L’article 7 des arrêtés royaux du 18 avril 2017 et du 18 juin 2017 contient d’autres précisions concernant l’estimation de marchés publics plus spécifiques (accords-cadres, systèmes d’acquisition dynamique, partenariats d’innovation, marchés de travaux, marchés de fournitures ou de services présentant un caractère de régularité, etc.).

L’estimation du montant du marché doit-elle être portée à la connaissance des soumissionnaires potentiels ?

Le 24 avril 2020, le Port de Bruxelles a attribué un marché public portant sur un accord-cadre de travaux pour le remplacement de châssis. Ce marché est passé dans les secteurs spéciaux (activités portuaires) et la procédure suivie est celle de la procédure négociée avec mise en concurrence préalable.

Par une requête introduite le 28 mai 2020, un soumissionnaire dont l’offre n’a pas été choisie a saisi le Conseil d’Etat d’une demande en suspension d’extrême urgence afin d’obtenir la suspension de l’exécution de la décision d’attribution du 24 avril 2020. Parmi les moyens invoqués, le requérant a critiqué le fait que le cahier spécial des charges ne contenait aucune précision relative au montant global de l’accord-cadre en cause.

Aux termes de son arrêt n° 248.043 du 13 juillet 2020, le Conseil d’Etat a tout d’abord observé que le requérant n’indiquait pas la disposition légale ou réglementaire qui imposerait, pour un marché soumis à la publicité belge passé par procédure négociée dans les secteurs spéciaux, de communiquer le budget total alloué à l’accord-cadre en cause.

S’agissant de l’obligation d’estimer le montant du marché, le Conseil d’Etat a, en outre, rappelé que les articles 6 et 7 de l’arrêté royal du 18 juin 2017 « obligent uniquement l’entité adjudicatrice à estimer le montant total du marché lors du lancement de la procédure, pas à communiquer cette information aux soumissionnaires potentiels ».

A l’instar des autres moyens soulevés par le requérant, le moyen critiquant l’absence de précision quant au montant global de l’accord-cadre a dès lors été déclaré non sérieux par le Conseil d’Etat de sorte que la demande de suspension d’extrême urgence a été rejetée.

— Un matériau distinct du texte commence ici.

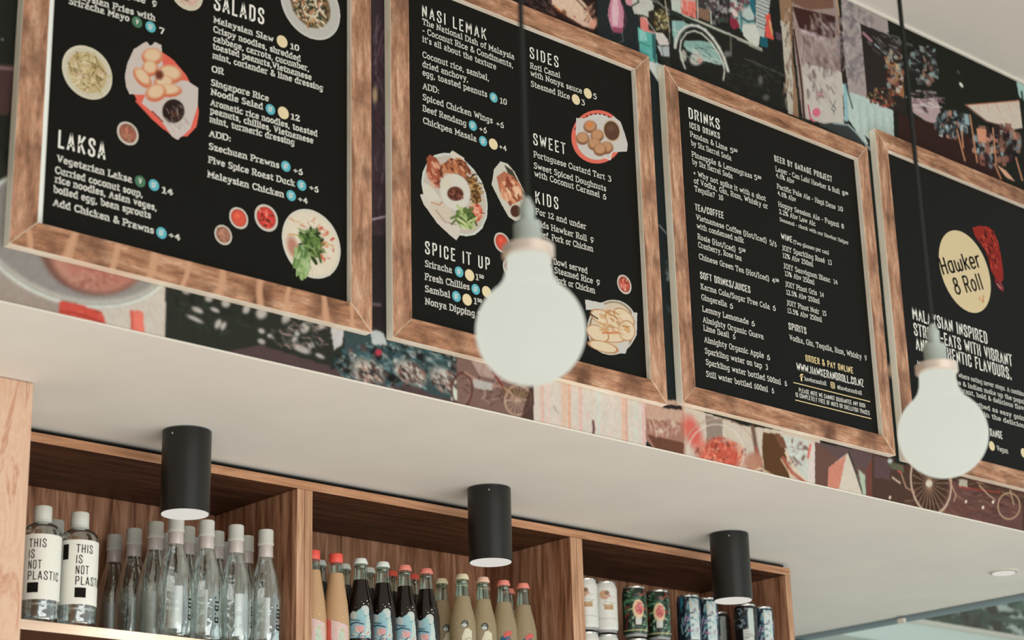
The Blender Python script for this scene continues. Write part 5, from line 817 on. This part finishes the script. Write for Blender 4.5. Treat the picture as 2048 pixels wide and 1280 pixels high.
# ---- board 3
T3 = .0113; A = .0108
lettering('heading', [('DRINKS', 1377, 235, 1439.5, 258.8, .0225, 'c', .9), ('ICED DRINKS', 1378.8, 255, 1439.5, 277.5, .0125, 'c', .9), ('TEA/COFFEE', 1390, 420, 1447, 437, .0135, 'c', .5), ('SOFT DRINKS/JUICES', 1400, 556.3, 1500.5, 586, .0140, 'c', .5), ('BEER BY GARAGE PROJECT', 1548.5, 321.6, 1663.8, 363.8, .0128, 'c', 1.0), ('WINE', 1562.2, 477.7, 1584.3, 485, .0128, 'c', .7), ('SPIRITS', 1577, 658, 1612.6, 668, .0140, 'c', .6)], M['ink'], p3, YP, TO)
lettering('menu_text', [('Pandan & Lime', 1380, 272.5, 1454.5, 302, T3), ('5^50^', 1460, 305, 1474.5, 309, T3), ('by Six Barrel Soda', 1382, 290, 1462.5, 321.3, T3), ('Pineapple & Lemongrass', 1383.3, 312.5, 1503.8, 357, T3), ('5^50^', 1508, 358.8, 1522, 363, T3), ('by Six Barrel Soda', 1384.3, 327.5, 1465, 357.5, T3),
    ('+ Why not spike it with a shot', 1386.3, 350, 1531.3, 402.5, T3), ('of Vodka, Gin, Rum, Whisky or', 1387.5, 365.5, 1535.5, 418, T3), ('Tequila?  10', 1388.8, 381.3, 1446.3, 401.3, T3)], M['ink'], p3, YP, TO)
lettering('menu_text', [('Vietnamese Coffee (Hot/Iced)', 1392, 438.8, 1533, 486.3, T3), ('5/6', 1538.8, 489, 1553, 494.5, T3), ('with condensed milk', 1393.3, 456.3, 1487.5, 486.3, T3), ('Rosie (Hot/Iced)', 1395, 477.5, 1470.8, 503.8, T3), ('5^50^', 1477, 505, 1490.5, 509, T3), ('Cranberry, Rose tea', 1396, 493.8, 1483, 522, T3), ('Chinese Green Tea (Hot/Iced)', 1397.5, 517.5, 1538, 562.5, T3), ('4^50^', 1543.8, 565, 1557.5, 569, T3)], M['ink'], p3, YP, TO)
lettering('menu_text', [('Karma Cola/Sugar Free Cola', 1401.3, 577.5, 1539.5, 618.8, T3), ('6', 1545, 620.5, 1551.5, 622, T3), ('Gingerella', 1402.5, 598.8, 1453.8, 613.8, T3), ('6', 1459, 616.3, 1466, 618, T3), ('Lemmy Lemonade', 1404.5, 622.5, 1497, 648.8, T3), ('6', 1502.5, 651.3, 1509.5, 653, T3),
    ('Almighty Organic Guava', 1405.5, 643.8, 1527, 678.8, T3), ('Lime Basil  6', 1406.8, 660.5, 1470.5, 678.8, T3), ('Almighty Organic Apple', 1408.3, 683.8, 1527.5, 716.3, T3), ('6', 1533.3, 718.8, 1540, 720.5, T3), ('Sparkling water on tap  3', 1409.5, 706.3, 1535.8, 740, T3), ('Sparkling water bottled 500ml  6', 1411.3, 728.8, 1573.8, 772.5, T3), ('Still water bottled 600ml  6', 1412, 752.5, 1548, 787, T3)], M['ink'], p3, YP, TO)
lettering('menu_text', [('Lager - Can Lah! Hawker & Roll', 1551, 341.7, 1679.2, 388, A), ('8^50^', 1684, 390.5, 1696, 394, A), ('4.6% Abv', 1552, 354.3, 1588, 368, A), ('Pacific Pale Ale - Hapi Daze', 1553.7, 376.5, 1670.8, 418.6, A), ('10', 1675.6, 420.2, 1686, 423.3, A), ('4.6% Abv', 1555.2, 390, 1591.7, 404, A), ('Hoppy Session Ale - Fugazi', 1556.5, 412.3, 1678, 454.5, A), ('8', 1682.4, 456, 1688, 457.7, A), ('2.2% Abv Low Alc', 1558, 427, 1630.7, 452.4, A), ('Seasonal - check with our Hawker Helper', 1559, 441.8, 1696.7, 489.3, .0080)], M['ink'], p3, YP, TO)
lettering('menu_text', [('(Two glasses per can)', 1586.4, 487.2, 1657.5, 509.3, .0085), ('JOIY Sparkling Ros\u00e9  13', 1563.9, 499.8, 1663.4, 530.4, A), ('12% Abv 250ml', 1565.3, 514.6, 1626, 533.6, A), ('JOIY Sauvignon Blanc  14', 1566.8, 535.7, 1675, 569.5, A), ('13% Abv 250ml', 1569.5, 550.7, 1628.6, 569.5, A), ('JOIY Pinot Gris  14', 1570.4, 572.3, 1647.7, 594.8, A), ('12.5% Abv 250ml', 1572.3, 588.4, 1639, 607.5, A), ('JOIY Pinot Noir  15', 1573.2, 609.7, 1652.5, 632.2, A), ('13.5% Abv 250ml', 1574.6, 625.2, 1643.5, 644, A), ('Vodka, Gin, Tequila, Rum, Whisky  9', 1578.8, 679.8, 1733.5, 721.4, T3)], M['ink'], p3, YP, TO)
lettering('web_address', [('WWW.HAWKERANDROLL.CO.NZ', 1593.4, 739.7, 1727, 773.4, .0155, 'c', .2), ('hawkerandroll', 1609, 760.8, 1652.5, 771, .0085), ('@hawkerandroll', 1674.4, 777.6, 1723.4, 789.7, .0085)], M['ink'], p3, YP, TO)
lettering('heading', [('ORDER & PAY ONLINE', 1610.9, 721.4, 1706, 746.7, .0130, 'c', .8), ('f', 1600, 761, 1607, 763, .0150, 'c')], M['yink'], p3, YP, TO)
lettering('notice', [('PLEASE NOTE WE CANNOT GUARANTEE ANY DISH', 1597.6, 784, 1730.4, 815.6, .0088, 'n', .3), ('IS COMPLETELY FREE OF NUTS OR SHELLFISH TRACES', 1591, 793, 1739, 830.2, .0088, 'n', .3)], M['ink'], p3, YP, TO)
V, Fc = [], []
for x0, y0, x1, y1 in ((1586.4, 765, 1739.7, 803.5), (1590, 800, 1742, 837.5)):
    a = on_y(x0, y0, YP); b = on_y(x1, y1, YP); h = .0009; n = len(V); V += [(a[0], YP-TO, a[2]-h), (b[0], YP-TO, b[2]-h), (b[0], YP-TO, b[2]+h), (a[0], YP-TO, a[2]+h)]; Fc.append((n, n+1, n+2, n+3))
mesh('rule', V, Fc, M['yink'], p3)
c = on_y(1665, 770.6, YP); V, Fc = [], []
def rrect(cx, cz, s, r, n=5):
    o = []
    for sx, sz, a0 in ((1, 1, 0), (-1, 1, 90), (-1, -1, 180), (1, -1, 270)):
        for k in range(n+1): a = math.radians(a0+90*k/n); o.append(np.array([cx+sx*(s-r)+r*math.cos(a), cz+sz*(s-r)+r*math.sin(a)]))
    return o
for P, h in ((rrect(0, 0, .0062, .0022), .0009), ([np.array([.003*math.cos(k*.524), .003*math.sin(k*.524)]) for k in range(12)], .0008)):
    v, f = ribbon(P, True, h); n = len(V); V += [(c[0]+q[0], YP-TO, c[2]+q[1]) for q in v]; Fc += [tuple(n+i for i in t) for t in f]
mesh('camera_icon', V, Fc, M['yink'], p3)
# ---- board 4
def emblem(P):
    P.ell(0, 0, 1, 1, (224, 204, 162), 0, 1, .008); P.bits(8, .55, -.55, .1, .12, .05, .05, [(214, 150, 96), (200, 120, 80)], None, .7, random.Random(3))
def spice(P):
    q = crop(1780, 400, 4.265); rr = random.Random(23)
    P.poly(q((700, 235), (760, 218), (830, 225), (885, 265), (920, 350), (945, 460), (965, 590), (968, 680), (945, 705), (905, 690), (885, 640), (860, 600), (840, 500), (790, 400), (725, 310)), (150, 44, 36)); P.bits(150, 1978, 495, 20, 44, 8, 3, [(190, 66, 50), (90, 26, 22), (206, 90, 66), (60, 20, 18), (160, 40, 36)], 60, .9, rr)
    P.a[:] = 0; P.poly(q((700, 235), (760, 218), (830, 225), (885, 265), (920, 350), (945, 460), (965, 590), (968, 680), (945, 705), (905, 690), (885, 640), (860, 600), (840, 500), (790, 400), (725, 310)), (150, 44, 36), .15)
    i = np.zeros_like(P.a); P.a[:] = 0; P.c2 = P.c.copy()
    P.poly(q((700, 235), (760, 218), (830, 225), (885, 265), (920, 350), (945, 460), (965, 590), (968, 680), (945, 705), (905, 690), (885, 640), (860, 600), (840, 500), (790, 400), (725, 310)), (0, 0, 0)); P.c = P.c2
    P.path(q((900, 690), (925, 735), (960, 775)), 7, (120, 40, 44)); P.path(q((935, 700), (962, 755)), 6, (150, 60, 66)); P.path(q((915, 715), (945, 755)), 2, (206, 160, 160))
px_pic(1940, 448, 2012, 590, p4, spice)
disc_pic(1930, 543, .1035, p4, emblem, 'round_emblem', pad=1.02)
def tilt_text(txt, x0, y0, x1, y1, cap, font, mat, parent, off, hw=None, track=0):
    a = on_y(x0, y0, YP); b = on_y(x1, y1, YP); g, f, w = text_geo(txt, font, track, hw); d = (b-a)/w; up = np.array([-d[2], 0, d[0]]); up /= np.linalg.norm(up)
    return [(*(a+d*q[0]+up*q[1]*cap/10)[[0]], YP-off, (a+d*q[0]+up*q[1]*cap/10)[2]) for q in g], f
V, Fc = [], []
for a in (('Hawker', 1885, 549, 1963, 533.2, .0385), ('& Roll', 1911.3, 589, 1968, 577.5, .0385)):
    v, f = tilt_text(*a, 'l', None, None, .0009, hw=.62); n = len(V); V += v; Fc += [tuple(n+i for i in t) for t in f]
mesh('emblem_lettering', V, Fc, M['black'], p4)
lettering('heading', [('MALAYSIAN INSPIRED', 1825, 637, 1975.2, 687.4, .0275, 'c', .5), ('STREET-EATS WITH VIBRANT', 1828, 669, 2024.6, 732.7, .0275, 'c', .5), ('AND AUTHENTIC FLAVOURS.', 1832, 698.2, 2023.3, 759.3, .0275, 'c', .5), ('DIETARY RANGE', 1944, 862, 2004.7, 877.6, .0165, 'c', .5)], M['ink'], p4, YP, TO)
T4 = .0105
lettering('menu_text', [('Malaysia - a country where eating never stops. A combination', 1834.6, 730, 2064, 797, T4), ('of Malay, Chinese & Indian make up the popular', 1837, 746, 2060, 811, T4), ('and a burst of vibrant, bold & delicious flavours', 1838.6, 760.6, 2066, 826, T4), ('It is often best described as easy going,', 1841, 780.6, 2058, 844, T4), ('as it comes through in the delicious', 1843, 796, 2056, 858, T4), ('Vegan', 1993.6, 901, 2016, 907, .0115)], M['ink'], p4, YP, TO)
badges([(1983.5, 892, .0115, 'y'), (2047, 906, .0115, 'y')], p4)

# ================================================================== SHELVING
sh = empty('shelving_unit', (2.7, YC, FLOOR), 'walnut brown open shelving under the soffit holding bottles and cans', 'shelving')
XL, XR, YB = 1.585, 3.770, 3.405; ZT0, ZT1 = .9705, .9885; ZSH = .649
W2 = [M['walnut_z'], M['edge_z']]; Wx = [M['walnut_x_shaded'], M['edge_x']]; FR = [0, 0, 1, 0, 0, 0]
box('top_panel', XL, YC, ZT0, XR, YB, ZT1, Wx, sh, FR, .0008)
box('back_panel', XL, YB, FLOOR+.1, XR, YB+.012, ZT1, M['walnut_z'], sh, None, 0)
box('side_panel', XL-.018, YC, FLOOR, XL, YB+.012, ZT1, W2, sh, FR, .0008); box('side_panel', 3.751, YC, FLOOR, XR, YB, ZT0-.0003, W2, sh, FR, .0008)
for a, bnd, c in ((2.2665, 2.2855, 2.3045), (3.0165, 3.0350, 3.0535)):
    box('divider', a, YC, FLOOR+.1, bnd-.0005, YB, ZT0-.0003, W2, sh, FR, .0006); box('divider', bnd+.0005, YC, FLOOR+.1, c, YB, ZT0-.0003, W2, sh, FR, .0006)
for x0, x1 in ((XL, 2.2665), (2.3045, 3.0165), (3.0535, 3.751)):
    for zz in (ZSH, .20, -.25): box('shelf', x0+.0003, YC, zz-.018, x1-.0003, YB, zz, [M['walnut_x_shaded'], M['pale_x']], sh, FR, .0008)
box('plinth', XL, YC+.04, FLOOR, XR, YC+.06, FLOOR+.1, M['walnut_x_shaded'], sh, None, 0)
box('shadow_line_strip', XL, YC+.02, ZT1, XR, YC+.03, ZS-.0008, M['backing'], sh, None, 0)  # dark strip standing in for the shadow line between top panel and soffit
tp = box('timber_post', 1.38, 2.883, FLOOR, 1.552, 3.02, ZS-.0006, M['pine'], None, None, .003, at=(1.466, 2.95, FLOOR))
tag(tp, 'pale pine timber post with wavy grain at the far left under the soffit', 'post')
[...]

Cet arrêt permet ainsi d’apporter une précision importante quant à l’obligation d’estimation du montant d’un marché public : si le pouvoir adjudicateur a l’obligation d’estimer le montant du marché au plus tard au moment de l’envoi de l’avis de marché ou au moment d’engager la procédure de passation du marché, il n’est toutefois pas tenu de communiquer cette information aux candidats et soumissionnaires potentiels. L’estimation du montant du marché doit dès lors ressortir du dossier administratif mais rien n’oblige cependant le pouvoir adjudicateur à faire apparaître cette information dans les documents du marché.